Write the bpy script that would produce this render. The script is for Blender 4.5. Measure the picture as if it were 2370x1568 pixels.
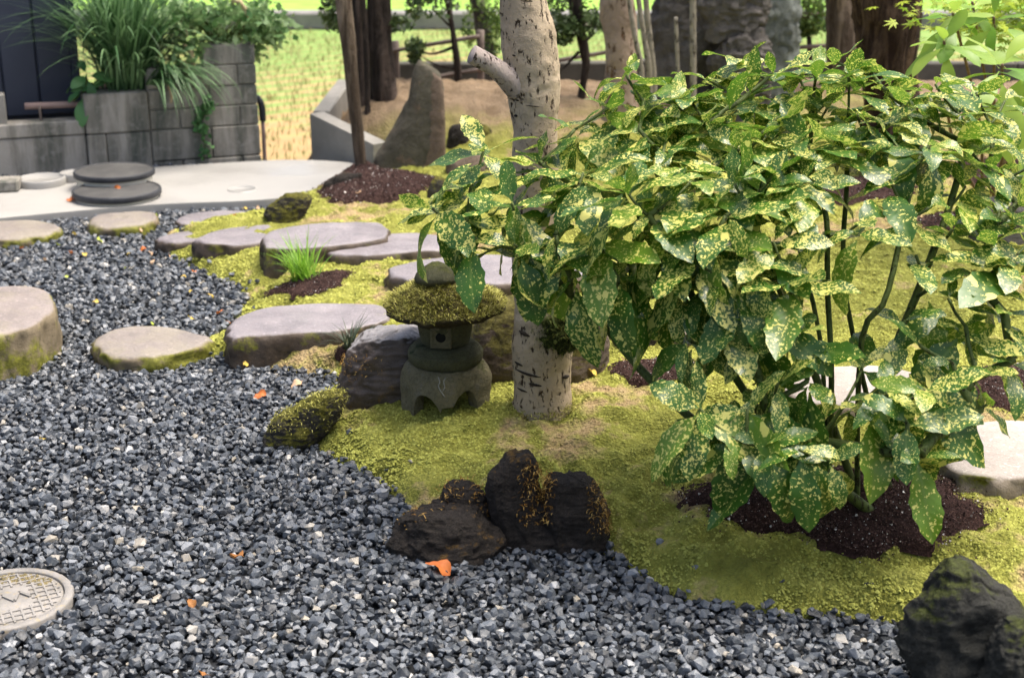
import bpy, bmesh, math
import numpy as np
from mathutils import Vector, Matrix
rng = np.random.default_rng(11)
for _o in list(bpy.data.objects):
    bpy.data.objects.remove(_o)
scene = bpy.context.scene
COL = scene.collection
R = math.radians

# ------------------------------------------------------------------ camera, sky, sun, exposure
CAMZ, PITCH, LENS = 1.5, R(18.5), 50.0
cam_data = bpy.data.cameras.new('camera')
cam_data.lens, cam_data.sensor_width = LENS, 36.0
cam_data.clip_start, cam_data.clip_end = 0.05, 2000
cam_data.dof.use_dof = True
cam_data.dof.focus_distance = 3.45
cam_data.dof.aperture_fstop = 4.4
cam = bpy.data.objects.new('camera', cam_data)
COL.objects.link(cam)
cam.location = (0, 0, CAMZ)
cam.rotation_euler = (R(90) - PITCH, 0, 0)
scene.camera = cam

SUN_DIR = Vector((0.34, 0.10, 0.93)).normalized()      # towards the sun: high on the right
world = bpy.data.worlds.new('World')
scene.world = world
world.use_nodes = True
_nt = world.node_tree
_bg = _nt.nodes['Background']
_sky = _nt.nodes.new('ShaderNodeTexSky')
_sky.sky_type = 'NISHITA'
_sky.sun_disc = False
_sky.sun_elevation = math.asin(SUN_DIR.z)
_sky.sun_rotation = math.atan2(SUN_DIR.x, SUN_DIR.y)
_sky.air_density, _sky.dust_density, _sky.ozone_density = 1.0, 8.0, 1.0
_nt.links.new(_sky.outputs[0], _bg.inputs[0])
_bg.inputs[1].default_value = 0.15
sun_data = bpy.data.lights.new('sun', 'SUN')
sun_data.energy, sun_data.angle, sun_data.color = 2.0, R(35), (1.0, 0.96, 0.89)
sun = bpy.data.objects.new('sun', sun_data)
COL.objects.link(sun)
sun.rotation_euler = SUN_DIR.to_track_quat('Z', 'Y').to_euler()
sun.location = (4, 4, 8)
scene.view_settings.view_transform = 'Standard'
scene.view_settings.look = 'None'
scene.view_settings.exposure = 1.02
scene.view_settings.gamma = 1.0
scene.view_settings.use_curve_mapping = False
scene.render.engine = 'CYCLES'
scene.cycles.use_denoising = True
scene.cycles.max_bounces = 6
scene.cycles.transparent_max_bounces = 4

# ------------------------------------------------------------------ where a point of the photograph lies in the garden
FP, CX, CY = LENS / 36.0 * 2370, 1185.0, 784.0
FWD = np.array([0, math.cos(PITCH), -math.sin(PITCH)])
UP = np.array([0, math.sin(PITCH), math.cos(PITCH)])
RT = np.array([1.0, 0, 0])
def ray(px, py):
    return FWD + RT * ((px - CX) / FP) - UP * ((py - CY) / FP)
def atz(px, py, z=0.0):
    d = ray(px, py); t = (z - CAMZ) / d[2]
    return np.array([d[0] * t, d[1] * t, z])
def atY(px, py, Y):
    d = ray(px, py); t = Y / d[1]
    return np.array([d[0] * t, Y, CAMZ + d[2] * t])
def mpp(P):                                            # metres per picture unit at a point
    return float(np.dot(np.asarray(P) - np.array([0, 0, CAMZ]), FWD)) / FP

# ------------------------------------------------------------------ noise
def _hash(ix, iy, iz, seed):
    h = (ix.astype(np.uint32) * np.uint32(374761393) + iy.astype(np.uint32) * np.uint32(668265263)
         + iz.astype(np.uint32) * np.uint32(2147483647) + np.uint32(seed * 1013 + 7))
    h = (h ^ (h >> np.uint32(13))) * np.uint32(1274126177)
    h = (h ^ (h >> np.uint32(16))) * np.uint32(2246822519)
    h ^= h >> np.uint32(15)
    return h.astype(np.float64) / 4294967295.0
def vnoise(P, seed=0):
    P = np.asarray(P, float)
    I = np.floor(P).astype(np.int64); f = P - I; f = f * f * (3 - 2 * f)
    out = 0
    for dx in (0, 1):
        wx = f[:, 0] if dx else 1 - f[:, 0]
        for dy in (0, 1):
            wy = f[:, 1] if dy else 1 - f[:, 1]
            for dz in (0, 1):
                wz = f[:, 2] if dz else 1 - f[:, 2]
                out = out + wx * wy * wz * _hash(I[:, 0] + dx, I[:, 1] + dy, I[:, 2] + dz, seed)
    return out * 2 - 1
def fbm(P, octv=4, seed=0, gain=0.5, lac=2.03):
    P = np.asarray(P, float); a, s = 1.0, 0
    for k in range(octv):
        s = s + a * vnoise(P, seed + k * 17); P = P * lac + 3.7; a *= gain
    return s
def ridged(P, octv=4, seed=0):
    P = np.asarray(P, float); a, s = 1.0, 0
    for k in range(octv):
        s = s + a * (1 - 2 * np.abs(vnoise(P, seed + k * 17))); P = P * 2.03 + 3.7; a *= 0.5
    return s
def smooth(a, b, x):
    t = np.clip((x - a) / (b - a), 0, 1); return t * t * (3 - 2 * t)

# ------------------------------------------------------------------ meshes and objects
ORG = {}
class MB:
    def __init__(s):
        s.v, s.f, s.m, s.uv, s.n = [], [], [], [], 0
    def add(s, V, F, mi=0, uv=None):
        V = np.asarray(V, float).reshape(-1, 3)
        for G in (F if isinstance(F, (list, tuple)) and len(F) and isinstance(F[0], np.ndarray) and F[0].ndim == 2 else [np.asarray(F)]):
            if len(G):
                s.f.append(G.astype(np.int64) + s.n); s.m.append(np.full(len(G), mi))
        s.v.append(V); s.uv.append(np.zeros((len(V), 2)) if uv is None else np.asarray(uv, float)); s.n += len(V)
        return s
    def mesh(s, name, mats, org=(0, 0, 0), sm=True, uv=False):
        me = bpy.data.meshes.new(name)
        V = np.concatenate(s.v) - np.asarray(org, float)
        tot = np.concatenate([np.full(len(G), G.shape[1]) for G in s.f])
        idx = np.concatenate([G.ravel() for G in s.f])
        me.vertices.add(len(V)); me.vertices.foreach_set('co', V.ravel())
        me.loops.add(len(idx)); me.loops.foreach_set('vertex_index', idx.astype(np.int32))
        me.polygons.add(len(tot))
        st = np.zeros(len(tot), np.int32); st[1:] = np.cumsum(tot)[:-1]
        me.polygons.foreach_set('loop_start', st)
        for m in (mats if isinstance(mats, (list, tuple)) else [mats]):
            me.materials.append(m)
        me.polygons.foreach_set('material_index', np.concatenate(s.m).astype(np.int32))
        me.polygons.foreach_set('use_smooth', np.full(len(tot), bool(sm)))
        if uv:
            U = np.concatenate(s.uv)
            ly = me.uv_layers.new(name='UVMap')
            ly.data.foreach_set('uv', U[idx].ravel())
        me.update(calc_edges=True)
        return me
    def build(s, name, mats, parent=None, base=None, sm=True, uv=False):
        if parent is not None:
            org = ORG[parent.name]
        else:
            org = np.asarray(base if base is not None else (0, 0, 0), float)
        o = bpy.data.objects.new(name, s.mesh(name, mats, org, sm, uv))
        COL.objects.link(o)
        if parent is not None:
            o.parent = parent
        else:
            o.location = org
        ORG[o.name] = org
        return o
def root(name, loc):
    o = bpy.data.objects.new(name, None); COL.objects.link(o)
    o.empty_display_size = 0.1
    o.location = loc; ORG[o.name] = np.asarray(loc, float)
    return o
def tag(o, label=None, cat=None, group=None, kind=None):
    if label: o['label'] = label
    if cat: o['category'] = cat
    if group: o['group'] = group
    if kind: o['kind'] = kind
    return o
def piece(name, me, mw, parent):                       # an object sharing mesh data, placed by a world matrix under a thing
    o = bpy.data.objects.new(name, me); COL.objects.link(o)
    o.parent = parent
    o.matrix_local = Matrix.Translation(-Vector(ORG[parent.name])) @ mw
    return o
def gridf(nu, nv, wrap=False):                         # nu rings of nv points
    i, j = np.meshgrid(np.arange(nu - 1), np.arange(nv if wrap else nv - 1), indexing='ij')
    i, j = i.ravel(), j.ravel(); k = (j + 1) % nv
    return np.stack([i * nv + j, i * nv + k, (i + 1) * nv + k, (i + 1) * nv + j], 1)
def catmull(P, n, closed=False):
    P = np.asarray(P, float); m = len(P)
    if closed:
        t = np.linspace(0, m, n, endpoint=False)
        g = lambda i: P[i % m]
    else:
        t = np.linspace(0, m - 1, n); g = lambda i: P[np.clip(i, 0, m - 1)]
    i = np.floor(t).astype(int)
    if not closed: i = np.minimum(i, m - 2)
    u = (t - i)[:, None]
    a, b, c, d = g(i - 1), g(i), g(i + 1), g(i + 2)
    return 0.5 * (2 * b + (c - a) * u + (2 * a - 5 * b + 4 * c - d) * u * u + (3 * b - a - 3 * c + d) * u ** 3)
def frames(P):
    T = np.gradient(P, axis=0); T /= np.linalg.norm(T, axis=1)[:, None] + 1e-12
    u = np.cross(T[0], [0, 0, 1.0])
    if np.linalg.norm(u) < 1e-3: u = np.cross(T[0], [0, 1.0, 0])
    U = []
    for t in T:
        u = u - t * np.dot(u, t); u = u / (np.linalg.norm(u) + 1e-12); U.append(u)
    U = np.array(U); return T, U, np.cross(T, U)
def tube(mb, P, r, sides=10, mi=0, disp=None, cap=True):
    P = np.asarray(P, float); r = np.broadcast_to(np.asarray(r, float), (len(P),))
    T, U, W = frames(P)
    a = np.linspace(0, 2 * math.pi, sides, endpoint=False)
    D = U[:, None, :] * np.cos(a)[None, :, None] + W[:, None, :] * np.sin(a)[None, :, None]
    V = P[:, None, :] + D * r[:, None, None]
    if disp is not None:
        V = V + D * disp(V.reshape(-1, 3)).reshape(V.shape[:2])[..., None]
    n = len(P); F = [gridf(n, sides, True)]; V = V.reshape(-1, 3)
    if cap:
        V = np.concatenate([V, P[:1], P[-1:]]); k = np.arange(sides); k2 = (k + 1) % sides
        F.append(np.concatenate([np.stack([k2, k, np.full(sides, n * sides)], 1),
                                 np.stack([k + (n - 1) * sides, k2 + (n - 1) * sides, np.full(sides, n * sides + 1)], 1)]))
    mb.add(V, F, mi); return mb
def lathe(mb, prof, c, segs=40, mi=0, disp=None):
    prof = np.asarray(prof, float); a = np.linspace(0, 2 * math.pi, segs, endpoint=False)
    V = np.stack([prof[:, None, 0] * np.cos(a), prof[:, None, 0] * np.sin(a), np.repeat(prof[:, 1:2], segs, 1)], -1).reshape(-1, 3) + c
    if disp is not None: V = disp(V)
    mb.add(V, gridf(len(prof), segs, True), mi); return mb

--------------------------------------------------

WHAT YOU SHOULD DO: Print the data above verbatim from the first line through the line holding "R = math.radians", leaving every picture out.

REPLY TO THE TASK:
Write the bpy script that would produce this render. The script is for Blender 4.5. Measure the picture as if it were 2370x1568 pixels.
import bpy, bmesh, math
import numpy as np
from mathutils import Vector, Matrix
rng = np.random.default_rng(11)
for _o in list(bpy.data.objects):
    bpy.data.objects.remove(_o)
scene = bpy.context.scene
COL = scene.collection
R = math.radians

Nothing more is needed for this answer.